If you DO HAVE a retirement plan with your employer:

  • Single or head of household: If your modified gross adjusted income (MAGI) is $77,000 (up from $73,000) or less, you can take a full deduction. If more than $77,000, but less than $87,000 (up from $83,000) – you get a partial deduction. If over $87,000, you cannot take a deduction.
  • Married filing jointly or qualifying widow(er): If your MAGI is $123,000 (up from $116,000) or less, you can take a full deduction. If more than $123,000, but less than $143,000 (up from $136,000) – you get a partial deduction. If over $143,000, no deduction.
  • Married filing separately: If your MAGI is less than $10,000 (same as prior year), you can take a partial deduction. If $10,000 or more, no deduction.

If you DO NOT HAVE a retirement plan through an employer:

  • Single, head of household, or qualifying widow(er): Any MAGI permits a full deduction.
  • Married filing jointly or separately with a spouse who is not covered by a plan at work: Any MAGI permits a full deduction.
  • Married filing jointly with a spouse who is covered by a plan at work: If your MAGI is $230,000 or less (up from $218,000), you can take a full deduction. If more than $230,000, but less than $240,000 (up from $228,000), you can take a partial deduction. If $240,000 or more, no deduction at all.
  • Married filing separately with a spouse who is covered by a plan at work: If your MAGI is less than $10,000, you can claim a partial deduction. If $10,000 or more, no deduction.

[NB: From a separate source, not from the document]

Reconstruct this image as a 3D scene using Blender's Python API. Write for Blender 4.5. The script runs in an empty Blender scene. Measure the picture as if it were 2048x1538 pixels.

Why Are IRA Phaseout Limits Important?

You have an ability to influence whether or not you can deduct your taxes (in a traditional IRA) or contribute to a Roth IRA based on how you impact your MAGI. If you are getting phased out or over the limit, you can look for ways to decrease your MAGI so that you can take advantage of the great benefits that both IRA options offer. Just don’t wait until it’s too late.

On the flip side, you can even get an additional Saver’s Tax Credit if your MAGI is low enough.

And note that the IRA contribution deadline is the same date as the tax deadline for that calendar year (typically April 15 of the following year).